Copy out every line of the data exactly.

# Supplied information
###
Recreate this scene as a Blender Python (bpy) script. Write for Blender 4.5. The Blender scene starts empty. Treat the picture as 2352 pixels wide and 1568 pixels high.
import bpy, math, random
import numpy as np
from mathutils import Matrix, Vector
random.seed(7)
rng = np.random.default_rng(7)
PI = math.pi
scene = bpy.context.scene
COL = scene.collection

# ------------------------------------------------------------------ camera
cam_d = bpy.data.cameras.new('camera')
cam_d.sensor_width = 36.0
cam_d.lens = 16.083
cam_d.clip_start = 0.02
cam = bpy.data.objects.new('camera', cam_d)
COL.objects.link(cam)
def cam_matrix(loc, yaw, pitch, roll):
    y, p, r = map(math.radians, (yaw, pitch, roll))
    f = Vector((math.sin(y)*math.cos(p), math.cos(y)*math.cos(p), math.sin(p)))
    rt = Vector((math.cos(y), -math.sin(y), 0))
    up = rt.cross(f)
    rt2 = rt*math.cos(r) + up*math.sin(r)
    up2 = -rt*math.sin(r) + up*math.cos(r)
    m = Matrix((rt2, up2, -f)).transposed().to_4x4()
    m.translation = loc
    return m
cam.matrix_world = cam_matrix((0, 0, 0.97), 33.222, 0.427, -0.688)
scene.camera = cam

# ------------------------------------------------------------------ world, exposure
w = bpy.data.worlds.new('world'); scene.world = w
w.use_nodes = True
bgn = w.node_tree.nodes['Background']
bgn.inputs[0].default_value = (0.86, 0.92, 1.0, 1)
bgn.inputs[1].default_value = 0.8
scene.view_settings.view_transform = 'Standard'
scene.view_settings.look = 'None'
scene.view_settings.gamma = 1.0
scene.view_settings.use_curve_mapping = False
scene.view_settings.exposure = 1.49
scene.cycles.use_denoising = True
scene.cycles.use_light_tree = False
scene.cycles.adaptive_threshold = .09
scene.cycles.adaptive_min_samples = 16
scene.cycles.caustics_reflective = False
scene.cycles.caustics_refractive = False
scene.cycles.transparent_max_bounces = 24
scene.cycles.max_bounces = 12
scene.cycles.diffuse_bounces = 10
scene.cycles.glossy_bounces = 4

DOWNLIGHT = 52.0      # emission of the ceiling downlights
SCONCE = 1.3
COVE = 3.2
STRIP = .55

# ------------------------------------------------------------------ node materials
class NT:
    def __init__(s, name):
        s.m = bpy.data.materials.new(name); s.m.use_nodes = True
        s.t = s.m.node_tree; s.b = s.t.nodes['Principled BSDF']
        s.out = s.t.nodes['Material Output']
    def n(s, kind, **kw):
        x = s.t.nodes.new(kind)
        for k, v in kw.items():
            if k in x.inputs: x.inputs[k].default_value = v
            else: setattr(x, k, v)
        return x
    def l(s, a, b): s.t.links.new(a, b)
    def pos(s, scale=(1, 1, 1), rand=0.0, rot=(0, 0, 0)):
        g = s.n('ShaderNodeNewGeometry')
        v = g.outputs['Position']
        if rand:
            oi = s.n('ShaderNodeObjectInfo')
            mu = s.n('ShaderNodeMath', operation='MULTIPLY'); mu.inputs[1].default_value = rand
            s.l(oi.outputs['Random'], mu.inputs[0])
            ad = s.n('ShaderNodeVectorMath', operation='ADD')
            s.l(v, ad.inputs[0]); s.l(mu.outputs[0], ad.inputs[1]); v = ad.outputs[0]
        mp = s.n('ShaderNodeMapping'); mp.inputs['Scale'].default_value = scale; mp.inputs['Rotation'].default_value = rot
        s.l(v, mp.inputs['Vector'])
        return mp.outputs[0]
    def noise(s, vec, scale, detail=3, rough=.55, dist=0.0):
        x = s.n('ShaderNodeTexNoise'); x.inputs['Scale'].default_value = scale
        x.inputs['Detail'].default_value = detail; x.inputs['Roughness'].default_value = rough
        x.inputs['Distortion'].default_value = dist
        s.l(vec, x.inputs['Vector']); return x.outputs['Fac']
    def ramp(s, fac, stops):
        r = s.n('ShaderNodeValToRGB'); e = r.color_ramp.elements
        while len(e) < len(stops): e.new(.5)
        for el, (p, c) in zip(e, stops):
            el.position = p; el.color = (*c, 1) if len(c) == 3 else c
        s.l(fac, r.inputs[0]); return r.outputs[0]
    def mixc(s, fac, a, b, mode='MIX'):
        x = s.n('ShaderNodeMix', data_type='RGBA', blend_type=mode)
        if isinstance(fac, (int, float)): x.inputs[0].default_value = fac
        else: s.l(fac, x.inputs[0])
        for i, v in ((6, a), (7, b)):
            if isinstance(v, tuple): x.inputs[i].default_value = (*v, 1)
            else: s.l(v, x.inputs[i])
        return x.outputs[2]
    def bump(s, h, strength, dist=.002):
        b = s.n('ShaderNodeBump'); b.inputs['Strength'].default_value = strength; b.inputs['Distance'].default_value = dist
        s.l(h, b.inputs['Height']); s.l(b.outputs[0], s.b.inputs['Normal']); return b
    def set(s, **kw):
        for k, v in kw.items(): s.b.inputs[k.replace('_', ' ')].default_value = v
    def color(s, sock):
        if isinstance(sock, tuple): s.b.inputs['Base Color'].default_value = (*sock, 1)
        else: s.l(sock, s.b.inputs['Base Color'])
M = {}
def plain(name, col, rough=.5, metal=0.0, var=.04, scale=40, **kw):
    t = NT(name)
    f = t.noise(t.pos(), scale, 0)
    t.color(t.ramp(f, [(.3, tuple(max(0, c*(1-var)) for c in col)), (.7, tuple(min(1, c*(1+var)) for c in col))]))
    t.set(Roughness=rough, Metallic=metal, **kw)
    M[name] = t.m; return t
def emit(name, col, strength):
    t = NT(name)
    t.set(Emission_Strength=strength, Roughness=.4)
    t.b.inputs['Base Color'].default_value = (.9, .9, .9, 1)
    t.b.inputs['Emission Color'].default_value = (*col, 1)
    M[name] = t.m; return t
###
# Solution to this exercise
Recreate this scene as a Blender Python (bpy) script. Write for Blender 4.5. The Blender scene starts empty. Treat the picture as 2352 pixels wide and 1568 pixels high.
import bpy, math, random
import numpy as np
from mathutils import Matrix, Vector
random.seed(7)
rng = np.random.default_rng(7)
PI = math.pi
scene = bpy.context.scene
COL = scene.collection

# ------------------------------------------------------------------ camera
cam_d = bpy.data.cameras.new('camera')
cam_d.sensor_width = 36.0
cam_d.lens = 16.083
cam_d.clip_start = 0.02
cam = bpy.data.objects.new('camera', cam_d)
COL.objects.link(cam)
def cam_matrix(loc, yaw, pitch, roll):
    y, p, r = map(math.radians, (yaw, pitch, roll))
    f = Vector((math.sin(y)*math.cos(p), math.cos(y)*math.cos(p), math.sin(p)))
    rt = Vector((math.cos(y), -math.sin(y), 0))
    up = rt.cross(f)
    rt2 = rt*math.cos(r) + up*math.sin(r)
    up2 = -rt*math.sin(r) + up*math.cos(r)
    m = Matrix((rt2, up2, -f)).transposed().to_4x4()
    m.translation = loc
    return m
cam.matrix_world = cam_matrix((0, 0, 0.97), 33.222, 0.427, -0.688)
scene.camera = cam

# ------------------------------------------------------------------ world, exposure
w = bpy.data.worlds.new('world'); scene.world = w
w.use_nodes = True
bgn = w.node_tree.nodes['Background']
bgn.inputs[0].default_value = (0.86, 0.92, 1.0, 1)
bgn.inputs[1].default_value = 0.8
scene.view_settings.view_transform = 'Standard'
scene.view_settings.look = 'None'
scene.view_settings.gamma = 1.0
scene.view_settings.use_curve_mapping = False
scene.view_settings.exposure = 1.49
scene.cycles.use_denoising = True
scene.cycles.use_light_tree = False
scene.cycles.adaptive_threshold = .09
scene.cycles.adaptive_min_samples = 16
scene.cycles.caustics_reflective = False
scene.cycles.caustics_refractive = False
scene.cycles.transparent_max_bounces = 24
scene.cycles.max_bounces = 12
scene.cycles.diffuse_bounces = 10
scene.cycles.glossy_bounces = 4

DOWNLIGHT = 52.0      # emission of the ceiling downlights
SCONCE = 1.3
COVE = 3.2
STRIP = .55

# ------------------------------------------------------------------ node materials
class NT:
    def __init__(s, name):
        s.m = bpy.data.materials.new(name); s.m.use_nodes = True
        s.t = s.m.node_tree; s.b = s.t.nodes['Principled BSDF']
        s.out = s.t.nodes['Material Output']
    def n(s, kind, **kw):
        x = s.t.nodes.new(kind)
        for k, v in kw.items():
            if k in x.inputs: x.inputs[k].default_value = v
            else: setattr(x, k, v)
        return x
    def l(s, a, b): s.t.links.new(a, b)
    def pos(s, scale=(1, 1, 1), rand=0.0, rot=(0, 0, 0)):
        g = s.n('ShaderNodeNewGeometry')
        v = g.outputs['Position']
        if rand:
            oi = s.n('ShaderNodeObjectInfo')
            mu = s.n('ShaderNodeMath', operation='MULTIPLY'); mu.inputs[1].default_value = rand
            s.l(oi.outputs['Random'], mu.inputs[0])
            ad = s.n('ShaderNodeVectorMath', operation='ADD')
            s.l(v, ad.inputs[0]); s.l(mu.outputs[0], ad.inputs[1]); v = ad.outputs[0]
        mp = s.n('ShaderNodeMapping'); mp.inputs['Scale'].default_value = scale; mp.inputs['Rotation'].default_value = rot
        s.l(v, mp.inputs['Vector'])
        return mp.outputs[0]
    def noise(s, vec, scale, detail=3, rough=.55, dist=0.0):
        x = s.n('ShaderNodeTexNoise'); x.inputs['Scale'].default_value = scale
        x.inputs['Detail'].default_value = detail; x.inputs['Roughness'].default_value = rough
        x.inputs['Distortion'].default_value = dist
        s.l(vec, x.inputs['Vector']); return x.outputs['Fac']
    def ramp(s, fac, stops):
        r = s.n('ShaderNodeValToRGB'); e = r.color_ramp.elements
        while len(e) < len(stops): e.new(.5)
        for el, (p, c) in zip(e, stops):
            el.position = p; el.color = (*c, 1) if len(c) == 3 else c
        s.l(fac, r.inputs[0]); return r.outputs[0]
    def mixc(s, fac, a, b, mode='MIX'):
        x = s.n('ShaderNodeMix', data_type='RGBA', blend_type=mode)
        if isinstance(fac, (int, float)): x.inputs[0].default_value = fac
        else: s.l(fac, x.inputs[0])
        for i, v in ((6, a), (7, b)):
            if isinstance(v, tuple): x.inputs[i].default_value = (*v, 1)
            else: s.l(v, x.inputs[i])
        return x.outputs[2]
    def bump(s, h, strength, dist=.002):
        b = s.n('ShaderNodeBump'); b.inputs['Strength'].default_value = strength; b.inputs['Distance'].default_value = dist
        s.l(h, b.inputs['Height']); s.l(b.outputs[0], s.b.inputs['Normal']); return b
    def set(s, **kw):
        for k, v in kw.items(): s.b.inputs[k.replace('_', ' ')].default_value = v
    def color(s, sock):
        if isinstance(sock, tuple): s.b.inputs['Base Color'].default_value = (*sock, 1)
        else: s.l(sock, s.b.inputs['Base Color'])
M = {}
def plain(name, col, rough=.5, metal=0.0, var=.04, scale=40, **kw):
    t = NT(name)
    f = t.noise(t.pos(), scale, 0)
    t.color(t.ramp(f, [(.3, tuple(max(0, c*(1-var)) for c in col)), (.7, tuple(min(1, c*(1+var)) for c in col))]))
    t.set(Roughness=rough, Metallic=metal, **kw)
    M[name] = t.m; return t
def emit(name, col, strength):
    t = NT(name)
    t.set(Emission_Strength=strength, Roughness=.4)
    t.b.inputs['Base Color'].default_value = (.9, .9, .9, 1)
    t.b.inputs['Emission Color'].default_value = (*col, 1)
    M[name] = t.m; return t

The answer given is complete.